JPU Martha Berliana Tobing telah dengan jelas melanggar dan menabrak rambu-rambu hukum. Dan, Mahkamah Agung sebagai benteng tekahir yang melindungi keadilan dan kebenaranmalah membenarkan tindakan JPU.

Tanpa sidang umum, majelis Hakim Agung yang terdiri dari Zaharudding Utama, Achmad Yamanie, dan Sofyan Sitompul mengabulkan kasasi illegal dan menghukum Anand Krishna 2,5 tahun penjara. Putusan tersebut adalah batal demi hukum karena tidak memenuhi syarat-syarat pada pasal 197 ayat 1 huruf d, f, h dan l. Di dalam putusan Mahkamah Agung tersebut mencantumkan kasus orang lain di pengadilan tinggi Bandung (perebutan kasus merek) namun Anand Krishnalah yang dihukum penjara atas kasus orang lain. Sekarang Anand Krishna mendekam di Lapas Cipinang menjalani hukuman yang seharusnya kasus tersebutlah ada batal demi hukum. Beliau sekarang dibungkam dibalik jeruji dan sebetulnya yang dikriminalisasi adalah pemikirannya.

Mari kita gaungkan keprihatinan Sacha Stone dan mengikuti sikapnya untuk mendukung upaya pembebasan Anand Krishna.
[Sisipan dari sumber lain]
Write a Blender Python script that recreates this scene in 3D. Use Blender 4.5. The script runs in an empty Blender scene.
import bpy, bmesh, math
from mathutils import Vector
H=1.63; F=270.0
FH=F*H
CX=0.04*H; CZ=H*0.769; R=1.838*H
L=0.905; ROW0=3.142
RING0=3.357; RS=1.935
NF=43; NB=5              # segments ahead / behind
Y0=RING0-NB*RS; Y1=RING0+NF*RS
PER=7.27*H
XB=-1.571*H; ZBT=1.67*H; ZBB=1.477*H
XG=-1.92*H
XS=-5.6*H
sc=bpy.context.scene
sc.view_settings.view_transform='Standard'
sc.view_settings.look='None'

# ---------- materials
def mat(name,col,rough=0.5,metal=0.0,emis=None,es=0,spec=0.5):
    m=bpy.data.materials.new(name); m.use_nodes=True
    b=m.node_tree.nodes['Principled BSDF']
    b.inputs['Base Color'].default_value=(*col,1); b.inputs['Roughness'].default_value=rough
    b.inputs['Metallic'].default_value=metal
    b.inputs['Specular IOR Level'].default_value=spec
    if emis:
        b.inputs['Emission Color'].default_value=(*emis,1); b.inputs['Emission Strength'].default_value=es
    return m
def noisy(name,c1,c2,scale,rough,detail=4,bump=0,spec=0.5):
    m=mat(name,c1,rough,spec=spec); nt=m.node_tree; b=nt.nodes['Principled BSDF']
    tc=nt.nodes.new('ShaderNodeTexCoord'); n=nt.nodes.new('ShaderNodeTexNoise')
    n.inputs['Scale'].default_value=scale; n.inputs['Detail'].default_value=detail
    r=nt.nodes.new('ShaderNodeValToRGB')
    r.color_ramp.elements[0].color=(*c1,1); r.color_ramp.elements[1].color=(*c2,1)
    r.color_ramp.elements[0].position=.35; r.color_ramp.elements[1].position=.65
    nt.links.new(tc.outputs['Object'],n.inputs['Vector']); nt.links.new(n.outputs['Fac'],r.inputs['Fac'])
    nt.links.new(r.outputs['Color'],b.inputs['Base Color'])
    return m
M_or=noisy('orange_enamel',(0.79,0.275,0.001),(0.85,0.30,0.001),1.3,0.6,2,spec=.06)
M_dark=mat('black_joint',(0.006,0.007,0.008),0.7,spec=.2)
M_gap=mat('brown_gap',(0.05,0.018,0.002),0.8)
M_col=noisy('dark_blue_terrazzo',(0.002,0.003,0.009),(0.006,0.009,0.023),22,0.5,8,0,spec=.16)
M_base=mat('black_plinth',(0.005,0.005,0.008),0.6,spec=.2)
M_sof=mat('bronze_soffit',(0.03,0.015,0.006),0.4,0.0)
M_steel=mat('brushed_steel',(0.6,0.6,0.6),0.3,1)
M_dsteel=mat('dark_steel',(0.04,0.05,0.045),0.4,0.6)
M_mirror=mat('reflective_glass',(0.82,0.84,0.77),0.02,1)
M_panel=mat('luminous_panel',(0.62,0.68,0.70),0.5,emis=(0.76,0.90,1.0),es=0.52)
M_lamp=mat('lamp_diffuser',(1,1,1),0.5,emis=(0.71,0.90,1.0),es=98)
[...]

Sacha adalah orang asing, pendiri Humanitad, sebuah organisasi sosial di London yang membaktikan diri untuk mengkampanyekan toleransi antar budaya, lintas agama di seluruh dunia. Tuan Stone menyatakan: “Ketika hukum disalahgunakan, ketika integritas mereka yang bertanggung jawab menegakan hukum terjebak kepentingan pribadi, maka merupakan tanggung jawab semua orang merdeka untuk bahu-membahu berjuang mempertahankan kebebasan manusia yang paling hakiki. Upaya terbuka dan transparan oleh pihak ketiga yang independen dan tak memihak untuk meninjau ulang keputusan ini. Kiranya begitu jelas tak ada seorang pun yang berpendapat bahwa putusan MA terhadap Anand Krishna itu adil, transparan, tak memihak, dan independen.”